17. A system for roaming consistent user representation information, the system comprising:

a memory element configured to maintain real-time user identity information for users of a service that supports at least one collaborative application; and

an identity information manager coupled to the memory element and configured to provide access to the real-time user identity information to at least one client device for graphical rendering of the real-time user identity information in the context of at least one collaborative application hosted by the at least one client device.

18. A system according to claim 17, further comprising a communication interface coupled to the memory element and configured to transmit the real-time user identity information to the at least one client device.

19. A system according to claim 17, wherein:

the memory element and the identity information manager are realized in a network server architecture;

the system further comprises a first client device configured to receive the real-time user identity information from the network server architecture, and configured to present the real-time user identity information for a collaborative application hosted by the first device; and

the system further comprises a second client device configured to receive the real-time user identity information from the network server architecture, and configured to present the real-time user identity information for a collaborative application hosted by the second device.

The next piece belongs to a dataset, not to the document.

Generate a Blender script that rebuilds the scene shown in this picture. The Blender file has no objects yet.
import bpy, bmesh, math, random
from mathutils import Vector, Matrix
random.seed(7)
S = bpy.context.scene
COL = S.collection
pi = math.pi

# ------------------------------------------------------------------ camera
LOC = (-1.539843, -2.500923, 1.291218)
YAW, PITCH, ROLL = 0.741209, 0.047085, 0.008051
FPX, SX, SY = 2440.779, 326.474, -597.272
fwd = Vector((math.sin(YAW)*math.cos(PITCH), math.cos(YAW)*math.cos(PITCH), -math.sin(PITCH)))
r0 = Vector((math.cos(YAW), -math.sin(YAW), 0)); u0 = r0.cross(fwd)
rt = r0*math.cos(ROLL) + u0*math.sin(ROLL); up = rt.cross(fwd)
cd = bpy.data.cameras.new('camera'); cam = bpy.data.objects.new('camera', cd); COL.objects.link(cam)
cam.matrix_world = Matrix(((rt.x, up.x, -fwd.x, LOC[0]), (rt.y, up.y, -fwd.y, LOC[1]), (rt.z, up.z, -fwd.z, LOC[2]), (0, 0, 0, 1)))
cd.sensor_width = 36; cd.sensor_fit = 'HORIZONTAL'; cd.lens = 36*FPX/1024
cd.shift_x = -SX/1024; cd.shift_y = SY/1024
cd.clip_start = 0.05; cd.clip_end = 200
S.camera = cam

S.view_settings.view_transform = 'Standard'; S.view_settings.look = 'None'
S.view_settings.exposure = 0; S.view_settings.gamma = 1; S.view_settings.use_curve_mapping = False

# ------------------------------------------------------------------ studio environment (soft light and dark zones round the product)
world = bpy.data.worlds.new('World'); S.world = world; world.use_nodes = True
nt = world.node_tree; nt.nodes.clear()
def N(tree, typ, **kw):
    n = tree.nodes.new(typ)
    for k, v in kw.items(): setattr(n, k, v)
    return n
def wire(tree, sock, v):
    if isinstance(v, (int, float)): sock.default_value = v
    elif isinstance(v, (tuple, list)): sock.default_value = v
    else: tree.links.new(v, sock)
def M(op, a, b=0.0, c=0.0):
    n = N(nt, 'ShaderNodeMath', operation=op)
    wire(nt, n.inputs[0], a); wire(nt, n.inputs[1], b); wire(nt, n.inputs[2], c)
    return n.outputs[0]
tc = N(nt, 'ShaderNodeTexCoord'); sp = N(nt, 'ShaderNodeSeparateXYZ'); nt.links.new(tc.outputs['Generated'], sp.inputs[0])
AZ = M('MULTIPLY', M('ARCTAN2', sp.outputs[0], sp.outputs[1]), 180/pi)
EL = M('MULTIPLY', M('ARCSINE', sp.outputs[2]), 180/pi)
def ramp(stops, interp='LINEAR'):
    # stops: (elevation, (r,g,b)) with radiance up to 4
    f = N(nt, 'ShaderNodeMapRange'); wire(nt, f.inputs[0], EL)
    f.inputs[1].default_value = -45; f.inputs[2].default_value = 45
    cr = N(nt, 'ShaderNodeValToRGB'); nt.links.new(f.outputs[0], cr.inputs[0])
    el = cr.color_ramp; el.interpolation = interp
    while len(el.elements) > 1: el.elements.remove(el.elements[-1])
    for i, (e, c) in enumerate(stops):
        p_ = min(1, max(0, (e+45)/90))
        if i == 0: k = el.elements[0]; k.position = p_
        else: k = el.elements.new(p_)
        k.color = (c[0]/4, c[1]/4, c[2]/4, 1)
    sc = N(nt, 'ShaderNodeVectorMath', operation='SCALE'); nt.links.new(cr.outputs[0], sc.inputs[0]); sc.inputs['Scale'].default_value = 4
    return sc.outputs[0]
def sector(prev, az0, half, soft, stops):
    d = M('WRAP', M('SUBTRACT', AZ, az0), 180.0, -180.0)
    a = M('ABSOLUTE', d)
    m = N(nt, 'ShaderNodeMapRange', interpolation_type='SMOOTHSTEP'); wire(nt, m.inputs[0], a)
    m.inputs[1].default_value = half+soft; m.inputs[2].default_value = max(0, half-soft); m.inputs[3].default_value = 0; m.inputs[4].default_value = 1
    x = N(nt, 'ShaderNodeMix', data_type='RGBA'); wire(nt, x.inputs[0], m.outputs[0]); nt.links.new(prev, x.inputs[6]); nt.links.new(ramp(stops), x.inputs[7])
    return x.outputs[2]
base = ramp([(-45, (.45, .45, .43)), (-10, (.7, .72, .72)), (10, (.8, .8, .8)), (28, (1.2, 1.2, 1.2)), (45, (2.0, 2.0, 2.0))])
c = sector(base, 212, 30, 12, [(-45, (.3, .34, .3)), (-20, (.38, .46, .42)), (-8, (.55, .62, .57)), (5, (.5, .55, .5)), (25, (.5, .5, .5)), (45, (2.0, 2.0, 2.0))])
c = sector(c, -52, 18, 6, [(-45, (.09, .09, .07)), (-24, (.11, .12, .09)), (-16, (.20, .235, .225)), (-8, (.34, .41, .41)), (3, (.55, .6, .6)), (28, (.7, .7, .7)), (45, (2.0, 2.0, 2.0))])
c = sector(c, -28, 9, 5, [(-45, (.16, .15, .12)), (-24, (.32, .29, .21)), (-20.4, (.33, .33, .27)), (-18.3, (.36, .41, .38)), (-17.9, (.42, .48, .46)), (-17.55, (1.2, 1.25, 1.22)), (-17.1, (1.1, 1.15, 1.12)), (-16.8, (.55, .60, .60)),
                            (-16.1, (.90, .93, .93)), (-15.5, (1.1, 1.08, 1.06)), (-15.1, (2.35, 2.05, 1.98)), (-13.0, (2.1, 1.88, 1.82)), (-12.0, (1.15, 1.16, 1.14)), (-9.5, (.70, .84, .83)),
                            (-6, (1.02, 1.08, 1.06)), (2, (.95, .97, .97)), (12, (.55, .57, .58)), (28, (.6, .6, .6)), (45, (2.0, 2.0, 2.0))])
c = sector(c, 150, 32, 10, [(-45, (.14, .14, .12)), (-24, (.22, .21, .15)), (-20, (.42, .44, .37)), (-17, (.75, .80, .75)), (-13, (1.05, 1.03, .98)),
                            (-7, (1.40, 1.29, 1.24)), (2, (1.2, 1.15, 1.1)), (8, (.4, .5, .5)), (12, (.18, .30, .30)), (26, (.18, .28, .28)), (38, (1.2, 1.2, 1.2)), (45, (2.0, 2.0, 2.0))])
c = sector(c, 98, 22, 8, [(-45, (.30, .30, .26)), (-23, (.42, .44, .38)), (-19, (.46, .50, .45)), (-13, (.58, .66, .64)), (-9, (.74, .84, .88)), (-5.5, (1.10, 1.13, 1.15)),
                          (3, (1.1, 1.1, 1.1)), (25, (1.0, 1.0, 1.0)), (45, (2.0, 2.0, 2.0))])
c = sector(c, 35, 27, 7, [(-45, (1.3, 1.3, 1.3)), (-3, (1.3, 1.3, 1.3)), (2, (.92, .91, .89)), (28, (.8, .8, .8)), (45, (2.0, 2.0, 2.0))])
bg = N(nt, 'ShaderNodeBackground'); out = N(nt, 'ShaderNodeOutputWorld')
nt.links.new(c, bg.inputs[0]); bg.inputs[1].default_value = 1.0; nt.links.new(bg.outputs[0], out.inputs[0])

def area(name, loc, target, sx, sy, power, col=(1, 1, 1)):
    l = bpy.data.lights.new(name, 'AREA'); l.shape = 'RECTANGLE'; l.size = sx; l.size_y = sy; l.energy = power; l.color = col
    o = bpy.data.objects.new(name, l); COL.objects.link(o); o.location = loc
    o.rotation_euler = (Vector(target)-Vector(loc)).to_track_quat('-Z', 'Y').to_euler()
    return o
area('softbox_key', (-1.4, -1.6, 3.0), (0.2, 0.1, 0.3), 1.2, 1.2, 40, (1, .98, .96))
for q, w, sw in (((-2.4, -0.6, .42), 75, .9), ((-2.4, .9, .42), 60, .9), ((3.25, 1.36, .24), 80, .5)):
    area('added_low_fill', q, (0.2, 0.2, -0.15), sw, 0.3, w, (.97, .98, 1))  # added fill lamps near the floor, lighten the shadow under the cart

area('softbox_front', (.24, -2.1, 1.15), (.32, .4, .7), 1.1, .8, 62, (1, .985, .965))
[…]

20. A system according to claim 17, wherein:

the memory element and the identity information manager are realized in a network server architecture; and

the system further comprises a client device configured to receive the real-time user identity information from the network server architecture, to generate a first graphical representation of the real-time user identity information for a first collaborative application hosted by the client device, and to generate a second graphical representation of the real-time user identity information for a second collaborative application hosted by the client device.